What is needed
Retype only what runs from the beginning of the data through the line with "S.camera = cam"; please omit the pictures and keep every line exact.

** start of Material provided **

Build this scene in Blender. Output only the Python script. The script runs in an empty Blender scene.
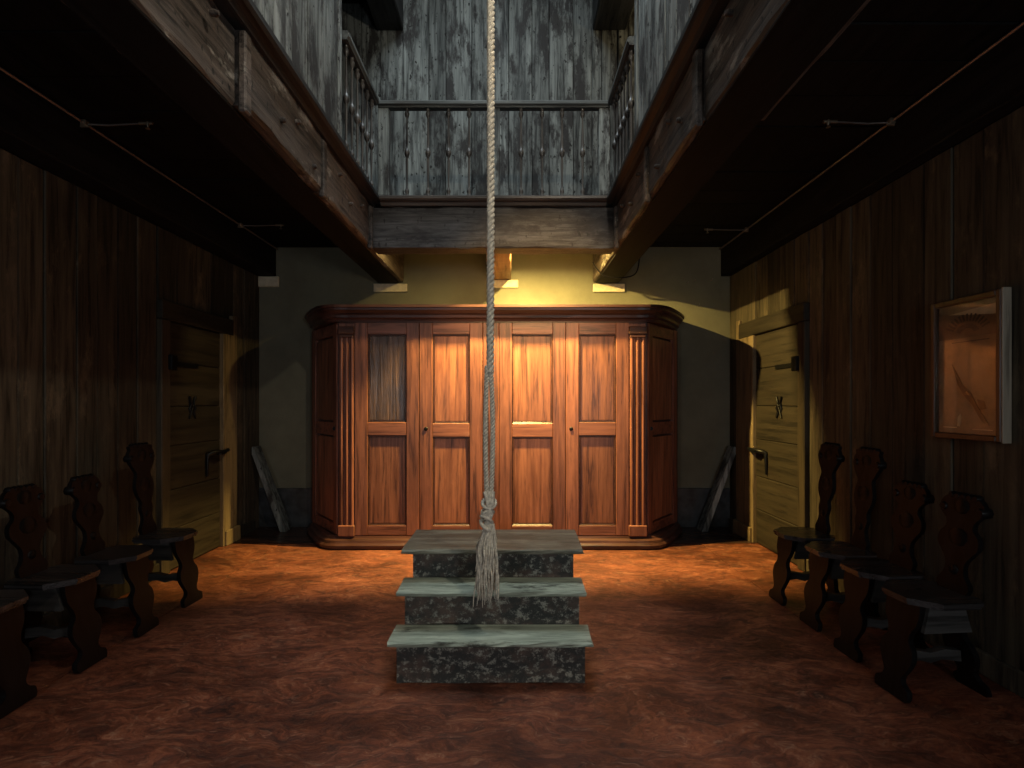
import bpy, bmesh, math, random
from mathutils import Vector, Matrix
random.seed(11)
C = bpy.context.scene.collection
S = bpy.context.scene
PI = math.pi

# ------------------------------------------------------------------ camera
H = 1.45
cd = bpy.data.cameras.new('camera'); cam = bpy.data.objects.new('camera', cd); C.objects.link(cam)
cam.location = (0, 0, H); cam.rotation_euler = (PI/2, 0, 0)
cd.sensor_width = 36; cd.lens = 36*520/1024; cd.shift_x = -0.001; cd.shift_y = 19/1024
cd.clip_start = 0.02
S.camera = cam

# ------------------------------------------------------------------ world, lights, exposure
w = bpy.data.worlds.new('world'); S.world = w; w.use_nodes = True
w.node_tree.nodes['Background'].inputs[0].default_value = (0.55, 0.68, 0.8, 1)
w.node_tree.nodes['Background'].inputs[1].default_value = 0.1

def area(name, loc, rot, sx, sy, e, col, spread=PI):
    l = bpy.data.lights.new(name, 'AREA'); l.shape = 'RECTANGLE'; l.size = sx; l.size_y = sy
    l.energy = e; l.color = col; l.spread = spread
    o = bpy.data.objects.new(name, l); C.objects.link(o); o.location = loc; o.rotation_euler = rot
    return o
# daylight falling through the roof opening over the well
area('skylight_daylight', (-0.1, 3.6, 7.28), (0, 0, 0), 1.5, 1.8, 100, (0.84, 0.94, 1.0), math.radians(150))
# daylight from the two small windows in the wall behind the camera
area('window_daylight', (-1.85, -1.9, 1.75), (math.radians(90), 0, 0), .45, .7, 20, (0.88, 0.94, 1.0))
area('window_daylight', (1.35, -1.9, 1.75), (math.radians(90), 0, 0), .45, .7, 30, (0.88, 0.94, 1.0))
def disc(name, loc, rot, d, e, col):
    l = bpy.data.lights.new(name, 'AREA'); l.shape = 'DISK'; l.size = d; l.energy = e; l.color = col
    o = bpy.data.objects.new(name, l); C.objects.link(o); o.location = loc; o.rotation_euler = rot; return o
# two warm downlights between the cross beam and the far wall, on either side of the middle joist
disc('lamp_light', (.12, 4.925, 3.02), (0, 0, 0), .05, 400, (1.0, 0.70, 0.20))
disc('lamp_light', (-.90, 4.925, 3.02), (0, 0, 0), .05, 20, (1.0, 0.71, 0.24))
# two lamps on the upper gallery, high over the near part of the well, out of view
def ball(name, loc, rad, e, col):
    l = bpy.data.lights.new(name, 'POINT'); l.energy = e; l.color = col; l.shadow_soft_size = rad
    o = bpy.data.objects.new(name, l); C.objects.link(o); o.location = loc
ball('gallery_lamp_light', (.78, 1.15, 4.40), .05, 120, (1.0, .87, .70))
ball('gallery_lamp_light', (-1.10, 1.15, 4.40), .10, 16, (1.0, .87, .70))

# warm spotlight on the right boards of the gallery, aimed at the upper cabinet doors
l = bpy.data.lights.new('spotlight', 'SPOT'); l.energy = 820; l.color = (1.0, .62, .24); l.spot_size = math.radians(36); l.spot_blend = 1.0; l.shadow_soft_size = .04
o = bpy.data.objects.new('spotlight', l); C.objects.link(o); o.location = (.35, 1.5, 3.75)
o.rotation_euler = (Vector((.22, 5.2, 1.98))-Vector(o.location)).to_track_quat('-Z', 'Y').to_euler()
ball('added_upper_light', (1.9, 5.2, 5.3), .06, 14, (1.0, .72, .38))  # unseen warm light, added to warm the upper boards at the right

S.view_settings.view_transform = 'Standard'; S.view_settings.look = 'None'
S.view_settings.gamma = 1; S.view_settings.use_curve_mapping = False
S.view_settings.exposure = 0.0

# ------------------------------------------------------------------ mesh helpers
class MB:
    def __init__(s): s.v = []; s.f = []; s.sm = []
    def add(s, vs, fs, smooth=False):
        n = len(s.v); s.v += [tuple(v) for v in vs]
        for f in fs: s.f.append([i+n for i in f]); s.sm.append(smooth)
    def box(s, x0, x1, y0, y1, z0, z1, c=0.0):
        if c <= 0:
            vs = [(x, y, z) for z in (z0, z1) for y in (y0, y1) for x in (x0, x1)]
            s.add(vs, [(0,2,3,1),(4,5,7,6),(0,1,5,4),(2,6,7,3),(0,4,6,2),(1,3,7,5)]); return s
        bm = bmesh.new(); bmesh.ops.create_cube(bm, size=1)
        for v in bm.verts: v.co = Vector(((x0+x1)/2+v.co.x*(x1-x0), (y0+y1)/2+v.co.y*(y1-y0), (z0+z1)/2+v.co.z*(z1-z0)))
        bmesh.ops.bevel(bm, geom=bm.edges[:], offset=c, segments=1, affect='EDGES')
        bm.verts.index_update()
        s.add([v.co[:] for v in bm.verts], [[v.index for v in f.verts] for f in bm.faces]); bm.free(); return s
    def prism(s, pts, a, b, fn):
        """pts: 2D outline; fn(u,v,t)->xyz ; extruded t from a to b"""
        n = len(pts)
        vs = [fn(u, v, a) for u, v in pts] + [fn(u, v, b) for u, v in pts]
        s.add(vs, [list(range(n))[::-1], list(range(n, 2*n))] + [(i, (i+1) % n, (i+1) % n+n, i+n) for i in range(n)]); return s
    def lathe(s, prof, o=(0,0,0), n=12, axis=2, smooth=True):
        vs = []; fs = []
        for r, z in prof:
            for k in range(n):
                a = 2*PI*k/n; p = (r*math.cos(a), r*math.sin(a), z)
                if axis == 0: p = (p[2], p[0], p[1])
                if axis == 1: p = (p[0], p[2], p[1])
                vs.append((p[0]+o[0], p[1]+o[1], p[2]+o[2]))
        for i in range(len(prof)-1):
            for k in range(n): fs.append((i*n+k, i*n+(k+1) % n, (i+1)*n+(k+1) % n, (i+1)*n+k))
        s.add(vs, fs, smooth)
        s.add(vs[:n], [list(range(n))[::-1]]); s.add(vs[-n:], [list(range(n))]); return s
    def tube(s, pts, r, n=6, smooth=True):
        pts = [Vector(p) for p in pts]; rs = r if isinstance(r, (list, tuple)) else [r]*len(pts)
        vs = []; fs = []; up = None
        for i, p in enumerate(pts):
            t = (pts[min(i+1, len(pts)-1)] - pts[max(i-1, 0)]).normalized()
            if up is None: up = Vector((1,0,0)) if abs(t.x) < .8 else Vector((0,1,0))
            a = (up - t*up.dot(t)).normalized(); b = t.cross(a); up = a
            for k in range(n):
                q = p + (a*math.cos(2*PI*k/n) + b*math.sin(2*PI*k/n))*rs[i]; vs.append(q[:])
        for i in range(len(pts)-1):
            for k in range(n): fs.append((i*n+k, i*n+(k+1) % n, (i+1)*n+(k+1) % n, (i+1)*n+k))
        s.add(vs, fs, smooth); s.add(vs[:n], [list(range(n))[::-1]]); s.add(vs[-n:], [list(range(n))]); return s
    def sweep(s, prof, path, closed=False):
        """prof: list of (out,z); path: list of (x,y) ; out is measured to the left normal"""
        P = [Vector((p[0], p[1])) for p in path]; nor = []
        for i in range(len(P)):
            a = (P[i]-P[i-1]).normalized() if i > 0 else None
            b = (P[i+1]-P[i]).normalized() if i < len(P)-1 else None
            if a is None: a = b
            if b is None: b = a
            na = Vector((a.y, -a.x)); nb = Vector((b.y, -b.x)); m = (na+nb); m.normalize()
            nor.append(m/max(.35, m.dot(na)))
        vs = []; fs = []; n = len(prof)
        for p, q in zip(P, nor):
            for o, z in prof: vs.append((p.x+q.x*o, p.y+q.y*o, z))
        for i in range(len(P)-1):
            for k in range(n): fs.append((i*n+k, i*n+(k+1) % n, (i+1)*n+(k+1) % n, (i+1)*n+k))
        s.add(vs, fs); s.add(vs[:n], [list(range(n))[::-1]]); s.add(vs[-n:], [list(range(n))]); return s
    def xf(s, m):
        s.v = [tuple(m @ Vector(v)) for v in s.v]; return s
    def warp(s, fn):
        s.v = [tuple(fn(*v)) for v in s.v]; return s
    def mesh(s, name):
        me = bpy.data.meshes.new(name); me.from_pydata(s.v, [], s.f)
        me.polygons.foreach_set('use_smooth', s.sm); me.update()
        bm = bmesh.new(); bm.from_mesh(me); bmesh.ops.recalc_face_normals(bm, faces=bm.faces); bm.to_mesh(me); bm.free()
        return me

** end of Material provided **

Result of this task
Build this scene in Blender. Output only the Python script. The script runs in an empty Blender scene.
import bpy, bmesh, math, random
from mathutils import Vector, Matrix
random.seed(11)
C = bpy.context.scene.collection
S = bpy.context.scene
PI = math.pi

# ------------------------------------------------------------------ camera
H = 1.45
cd = bpy.data.cameras.new('camera'); cam = bpy.data.objects.new('camera', cd); C.objects.link(cam)
cam.location = (0, 0, H); cam.rotation_euler = (PI/2, 0, 0)
cd.sensor_width = 36; cd.lens = 36*520/1024; cd.shift_x = -0.001; cd.shift_y = 19/1024
cd.clip_start = 0.02
S.camera = cam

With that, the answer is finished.